Discontinuous percolation transitions in epidemic processes, surface depinning in random media, and Hamiltonian random graphs.

Discontinuous percolation transitions and the associated tricritical points are manifest in a wide range of both equilibrium and nonequilibrium cooperative phenomena. To demonstrate this, we present and relate the continuous and first-order behaviors in two different classes of models: The first are generalized epidemic processes that describe in their spatially embedded version--either on or off a regular lattice--compact or fractal cluster growth in random media at zero temperature. A random graph version of these processes is mapped onto a model previously proposed for complex social contagion.
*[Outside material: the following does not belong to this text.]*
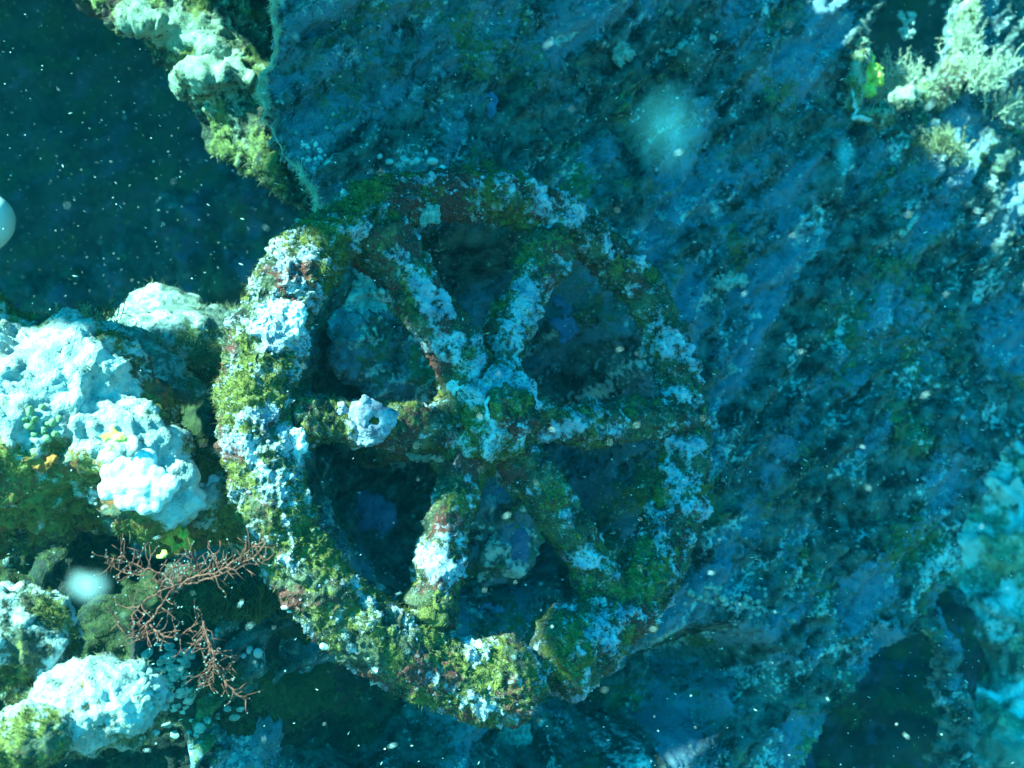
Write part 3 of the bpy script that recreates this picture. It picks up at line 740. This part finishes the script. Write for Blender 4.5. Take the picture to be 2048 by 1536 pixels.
knob('sponge', 1738, 150, 26, 48, 'yellow', 'yellow lumpy sponge on the left lip of the upper right hole', 'sponge', 224, depth=wdist(1738, 150) + .01, nb=20, lobes=.5, lump=.003)
knob('coral_colony', 1722, 112, 14, 20, 'white', 'small bright white crust at the left corner of the upper right hole', 'coral', 225, depth=wdist(1722, 112), nb=14, lobes=.3, lump=.002)
knob('coral_colony', 1815, 40, 22, 50, 'colony', 'pale growth inside the top of the upper right hole', 'coral', 226, depth=wdist(1815, 40) + .03, nb=30, lobes=.25, lump=.003)
rock('encrusted_lip', [seg([(1716, 60, wdist(1716, 60), .006), (1722, 110, wdist(1722, 110), .012), (1708, 180, wdist(1708, 180), .008), (1716, 238, wdist(1716, 238), .010), (1780, 218, wdist(1780, 218), .014), (1848, 192, wdist(1848, 192), .016), (1900, 165, wdist(1900, 165), .018), (1925, 90, wdist(1925, 90), .012), (1940, 0, wdist(1940, 0), .010), (1950, -80, wdist(1950, -80), .010)], 160, 24)],
     'beam', 'chunky bright crusted lip around the hole at upper right', 'encrusted lip', 0.0022, 161, 5000, 'feather', 0.008, lump=0.010, lf=26, bump=0.008, bf=46, cbias=0.2, abias=0.2, cf=34, af=24)
# dome sponge on the left spoke with a dark opening
p, nn = surf_pt(735, 845); p = p - FWD * 0.004
dome = thing('dome_sponge', p, 'white dome sponge with a dark ochre opening on the left spoke', 'sponge')
ax = nrm(-FWD + 0.25 * RIGHT + 0.15 * UP)
rg = np.random.default_rng(4)
V, F = fuse([ell(p, (.021, .020, .011), 4), ell(p + ax * .005 + RIGHT * .003, (.015, .014, .009), 3)] + [ell(p + ax * (.002 + .003 * rg.random()) + RIGHT * rg.normal() * .011 + UP * rg.normal() * .010, (.004 + .006 * rg.random(), .004 + .005 * rg.random(), .006), 3) for k in range(14)], 0.001, 3)
V = V + vnormals(V, F) * (0.004 * fbm(V * 60, 3, 0.6, 230) + 0.003 * (billow(V * 160, 4, .65, 231) * 2 - .5))[:, None]
pc = p + RIGHT * .0045; rr_ = np.linalg.norm((V - pc) - np.outer((V - pc) @ ax, ax), axis=1); V = V - ax * (0.006 * sstep(.0085, .003, rr_ + .002 * fbm(V * 150, 2, .5, 77)) * ((V - p) @ ax > 0))[:, None]
mk('body', V, F, M['lilac'], dome)
V, F = ell(p + RIGHT * .0045 + ax * 0.0055, (.0062, .0062, .003), 3)
mk('opening', V + 0.001 * fbm(V * 300, 2, .5, 3)[:, None] * ax, F, M['ochre'], dome)

# cups: little white barnacles and polyps
def cup_mesh():
    pr = catmull(np.array([(-.35, .8, 0), (0, 1.0, 0), (.45, .9, 0), (.75, .74, 0), (.82, .66, 0), (.7, .58, 0), (.2, .48, 0), (-.1, .4, 0), (-.15, .02, 0)]), 16)
    return tube(pr[:, :1] * np.array([0, 0, 1.0]), pr[:, 1], 12)
CV, CF = cup_mesh()
cup_me = raw_mesh('cup', CV, CF); cup_me.polygons.foreach_set('use_smooth', np.ones(len(cup_me.polygons), bool)); cup_me.materials.append(M['white'])
def cups(pts, name, label, cat, group):
    order = {k: i for i, k in enumerate(sorted(range(len(pts)), key=lambda k: pts[k][0]))}
    nth = ['leftmost', 'second', 'third', 'fourth', 'fifth', 'sixth', 'seventh', 'eighth', 'ninth']
    for ip, (px, py, r) in enumerate(pts):
        pt, nn = surf_pt(px, py); nn = nrm(nn - FWD * 1.2); u = K * (pt @ FWD)
        o = bpy.data.objects.new(name, cup_me); COL.objects.link(o); o.location = Vector(pt)
        o.rotation_euler = Vector(nn).to_track_quat('Z', 'Y').to_euler(); s_ = r * u; v3 = np.random.default_rng(int(px * 7 + py)).random(3); o.scale = (s_ * (.7 + .5 * v3[0]), s_ * (.6 + .5 * v3[1]), s_ * (.5 + .6 * v3[2]))
        tag(o, label.replace('NTH', nth[order[ip]] + (' from the left' if order[ip] else '')) if 'NTH' in label else label, cat, group)
cups([(758, 312, 9), (778, 323, 8), (812, 321, 9), (824, 325, 6), (835, 322, 9), (865, 323, 11), (853, 304, 6), (885, 335, 6)], 'barnacle', 'small white barnacle, NTH in the row above the wheel', 'barnacle', 'barnacle row above the wheel')
rg = np.random.default_rng(5)
cups([(590 + rg.random() * 60, 288 + rg.random() * 34, 4 + 3 * rg.random()) for _ in range(13)], 'polyp', 'tiny white polyp in the cluster by the plate edge upper left of the wheel', 'polyp', 'white polyp cluster')
cups([(650, 1292, 10)], 'barnacle', 'lone star-shaped white barnacle under the lower left rim', 'barnacle', None)
cups([(428, 1228, 9), (448, 1228, 9), (495, 1208, 8), (500, 1300, 9), (488, 1312, 6), (516, 1306, 10), (470, 1195, 6), (570, 1215, 7), (580, 1222, 6)], 'polyp', 'small white polyp, NTH of those right of the sea fan', 'polyp', 'white polyps around the sea fan')

def bead_cluster(name, pts, mat, label, cat, depth=None):
    Vs_ = []
    o0 = surf_pt(pts[0][0], pts[0][1])[0]
    t = thing(name, o0, label, cat)
    rg = np.random.default_rng(len(pts))
    for px, py, r in pts:
        pt, nn = surf_pt(px, py); u = K * (pt @ FWD)
        V, F = ell(pt + nn * r * u * 0.2, (r * u * (.6 + .6 * rg.random()), r * u * (.6 + .5 * rg.random()), r * u), 3)
        V = V + r * u * 0.35 * np.stack([fbm(V * (0.7 / (r * u)), 2, .5, 60 + k) for k in range(3)], 1)
        mk('bead', V, F, M[mat], t)
    return t
bead_cluster('bead_algae', [(60, 825, 11), (85, 815, 9), (72, 838, 10), (95, 848, 10), (58, 850, 10), (88, 862, 11), (112, 868, 11), (68, 868, 9), (104, 846, 8), (50, 838, 8), (118, 838, 7), (92, 878, 8)], 'bead', 'cluster of round pale green beads on the shaded ledge', 'algae')
pts = []
rg = np.random.default_rng(12)
for (x0, y0, x1, y1, m) in [(1370, 1200, 1430, 1170, 9), (1430, 1170, 1450, 1215, 7), (1400, 1190, 1470, 1200, 9), (1470, 1200, 1540, 1225, 12), (1505, 1230, 1525, 1165, 9), (1540, 1225, 1590, 1240, 6)]:
    for k in range(m):
        t_ = k / m; pts.append((x0 + (x1 - x0) * t_ + rg.normal() * 5, y0 + (y1 - y0) * t_ + rg.normal() * 6, 4 + rg.random() * 5))
bead_cluster('tunicate_chain', pts, 'colony', 'chain of small pale bead-like tunicates on the plate beside the lower right rim', 'tunicate')
bead_cluster('tunicate_bunch', [(745 + rg.normal() * 16, 585 + rg.normal() * 12, 4 + rg.random() * 4) for _ in range(24)], 'colony', 'bunch of tiny ringed tunicates behind the upper left spoke', 'tunicate')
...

We compute detailed phase diagrams and compare our numerical results at the tricritical point in d = 3 with field theory predictions of Janssen et al. [Phys. Rev. E 70, 026114 (2004)]. The second class consists of exponential ("Hamiltonian," i.e., formally equilibrium) random graph models and includes the Strauss and the two-star model, where "chemical potentials" control the densities of links, triangles, or two-stars. When the chemical potentials in either graph model are O(logN), the percolation transition can coincide with a first-order phase transition in the density of links, making the former also discontinuous. Hysteresis loops can then be of mixed order, with second-order behavior for decreasing link fugacity, and a jump (first order) when it increases.